- Klapton Reinsurance's insurance service result surged 80.8% to ZMW 668 million in 2025, driven by a world-class combined ratio of 78%
- The company's deliberate shift to a more focused and coherent book, prioritizing counterparty alignment and contract certainty, contributed to the strong performance
- It completed a successful direct listing on the Lusaka Securities Exchange and received a Moody's Insurance Financial Strength rating upgrade to Caa1 with a stable outlook
Harare- Klapton Reinsurance has posted its strongest operational results since inception, with the insurance service result, the clearest measure of core reinsurance profitability under IFRS 17, surging 80.8 percent to ZMW 668.0 million in the year ended 31 December 2025 from ZMW 369.6 million the previous year.
This exceptional outcome was achieved on a world-class combined ratio of 78 percent, well below the global reinsurance industry average of 91 to 95 percent and clear proof of superior risk selection, disciplined pricing and portfolio optimisation in an increasingly selective market that rewards underwriting quality over volume.

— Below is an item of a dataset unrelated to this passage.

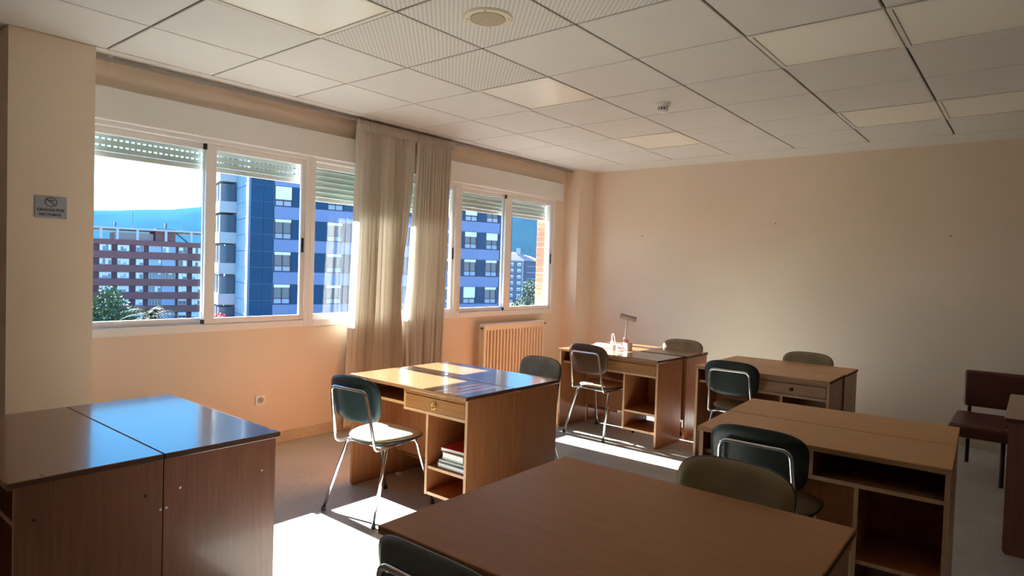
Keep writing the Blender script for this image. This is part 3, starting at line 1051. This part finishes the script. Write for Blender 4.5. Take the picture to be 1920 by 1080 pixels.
chair('chair with dark green back and sunlit pale seat, by the brass-ring desk', 1.700, 0.775, 0.075, 'vinyl_green', 'fabric', 'fabric_seat')
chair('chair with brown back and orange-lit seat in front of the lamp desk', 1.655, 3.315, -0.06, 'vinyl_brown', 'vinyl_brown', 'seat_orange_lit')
chair('chair with black back in front of the dark-knobbed desk', 2.945, 3.310, 0.02, 'vinyl_black', 'fabric', 'fabric')
chair('chair with broad black back pulled up to the empty-slotted desk', 3.815, 1.290, 0.02, 'vinyl_black', 'fabric', 'fabric')
chair('chair with olive-tan backrest at the far edge of the wide foreground desk', 3.935, 0.745, math.pi - 0.02, 'vinyl_green', 'fabric', 'fabric')
chair('chair with grey-green back at the bottom edge, against the wide foreground desk', 3.675, -0.482, 0.0, 'vinyl_grey', 'fabric', 'fabric')
chair('chair with greyish tan backrest between the centre desks and the radiator', 1.905, 2.345, math.pi - 0.12, 'vinyl_green', 'fabric_grey', 'fabric')
chair('chair with half-sunlit tan backrest behind the lamp desk pair, by the back wall', 2.025, 4.520, math.pi + 0.03, 'vinyl_green', 'fabric', 'fabric')
chair('chair with small tan backrest by the back wall behind the dark-knobbed desk', 3.195, 4.490, math.pi, 'vinyl_green', 'fabric', 'fabric')

# ------------------------------------------------------------------ oxblood bench at the right
bn = thing('bench_seat', 'oxblood vinyl bench with dark metal legs against the back wall', 'bench', (4.86, 4.66, 0))
MB().box(-0.58, 0.58, 0.285, 0.345, 0.470, 0.765, bev=0.022, seg=3).build('backrest', M['oxblood'], bn)
MB().box(-0.62, 0.62, -0.40, 0.26, 0.335, 0.435, bev=0.028, seg=3).build('seat', M['oxblood'], bn)
for s in (-1, 1):
    MB().tube([(0.54 * s, 0.33, 0.0), (0.54 * s, 0.33, 0.36), (0.54 * s, 0.362, 0.60)], 0.014, 4).build('rear_leg', M['dark_metal'], bn)
    MB().tube([(0.29 * s, -0.31, 0.0), (0.29 * s, -0.31, 0.345)], 0.014, 4).build('front_leg', M['dark_metal'], bn)
    MB().tube([(0.54 * s, 0.33, 0.325), (0.29 * s, -0.31, 0.325)], 0.012, 4).build('seat_rail', M['dark_metal'], bn)

# ------------------------------------------------------------------ books in the cubby
bx0, by0, zb = 2.085, 1.262, 0.2895
books = [(0.030, 0.285, 0.215, M['book_blue'], 'grey-blue thick magazine at the bottom of the cubby stack'),
         (0.014, 0.275, 0.215, M['book_white'], 'white thin magazine, second from the bottom of the cubby stack'),
         (0.018, 0.270, 0.200, M['book_blue'], 'blue-grey magazine in the middle of the cubby stack'),
         (0.036, 0.235, 0.170, M['book_green'], 'pale green book lying under the red one in the cubby'),
         (0.024, 0.270, 0.205, M['book_red'], 'red book on top of the stack in the cubby')]
for q, (t, l_, w_, cm, lab) in enumerate(books):
    o = thing('book', lab, 'book', (2.240 - w_ / 2 - 0.006 * (q % 2), by0 + l_ / 2 - 0.100 + 0.012 * (q % 3), zb), random.uniform(-0.04, 0.04), 'books in the cubby of the brass-ring desk')
    c2 = MB()
    c2.box(-w_ / 2, w_ / 2, -l_ / 2, l_ / 2, 0.0, 0.0025)
    c2.box(-w_ / 2, w_ / 2, -l_ / 2, l_ / 2, t - 0.0030, t - 0.0005)
    c2.box(w_ / 2 - 0.003, w_ / 2, -l_ / 2, l_ / 2, 0.0025, t - 0.003)
    c2.build('cover', cm, o)
    MB().box(-w_ / 2 + 0.003, w_ / 2 - 0.0035, -l_ / 2 + 0.003, l_ / 2 - 0.003, 0.0026, t - 0.0031).build('pages', M['paper'], o)
    zb += t
# scrap on the floor
sc = MB()
sc.poly([(-0.02, -0.012, 0), (0.018, -0.014, 0), (0.022, 0.010, 0), (-0.004, 0.018, 0)], (0.004, 0.002, 0.018))
tag(sc.build('paper_scrap', M['paper']), 'tiny white paper scrap on the floor under the brass-ring desk', 'paper').location = (1.30, 1.50, 0.0)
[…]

Insurance revenue rose a more measured 3.3 percent to ZMW 3.066 billion, reflecting the company’s deliberate strategic shift from aggressive expansion to a more focused and coherent book.
Management emphasised a refined approach that prioritises counterparty alignment, contract certainty and predictable outcomes, particularly in the high-quality United States collateralised segment and through successful renewal of key quota-share treaties. The near-doubling of the insurance service result on only modest top-line growth demonstrates that the improvement stems from genuine underwriting alpha rather than one-off reserve releases or benign market conditions.
Profit after tax increased 64.1 percent to ZMW 387.7 million, supported by the robust underwriting performance and tight control of administrative expenses. Headline total comprehensive income, however, fell sharply to ZMW 38.4 million from ZMW 333.6 million in 2024, distorted by a ZMW 349.4 million foreign-currency translation loss recorded in other comprehensive income.
This purely accounting impact arose from the appreciation of the Zambian kwacha against the group’s US-dollar functional currency and has no effect on cash flows, solvency or the economic value of the globally diversified, predominantly USD-denominated portfolio that now spans more than 120 countries.
Group equity still grew to ZMW 696.3 million while total assets expanded 15 percent to ZMW 3.76 billion, reflecting the underlying strength of the balance sheet. The results come at a pivotal moment for the company. Klapton Re completed a successful direct listing on the Lusaka Securities Exchange in late March 2026, accompanied by a substantial share placement and an increase in authorised share capital to 11.2875 billion shares.
The listing has injected fresh capital, boosted transparency and enhanced market visibility. At the same time, Moody’s Ratings upgraded the company’s Insurance Financial Strength rating to Caa1 with a stable outlook, one notch above Zambia’s sovereign ceiling, validating the quality of its diversified exposures and reduced reliance on local-currency risk.
Analysts and investors should focus on the operational reality rather than the accounting volatility. The 78 percent combined ratio and 81 percent growth in the insurance service result highlight sustainable earnings power and a portfolio now better aligned with the market’s preference for disciplined counterparties. The USD-functional currency and international diversification provide a natural hedge against local volatility, meaning the company’s cash-generation capacity and ability to meet claims remain robust regardless of kwacha movements.
Klapton Re therefore enters 2026 from a position of genuine strength. With enhanced credibility from the Moody’s upgrade, fresh capital from the listing and a more selective, lower-volatility book, the company is well placed to deepen relationships in core markets and pursue disciplined growth opportunities without compromising its underwriting standards.
The first set of post-listing quarterly updates and any guidance on capital deployment will be the next key milestones to watch.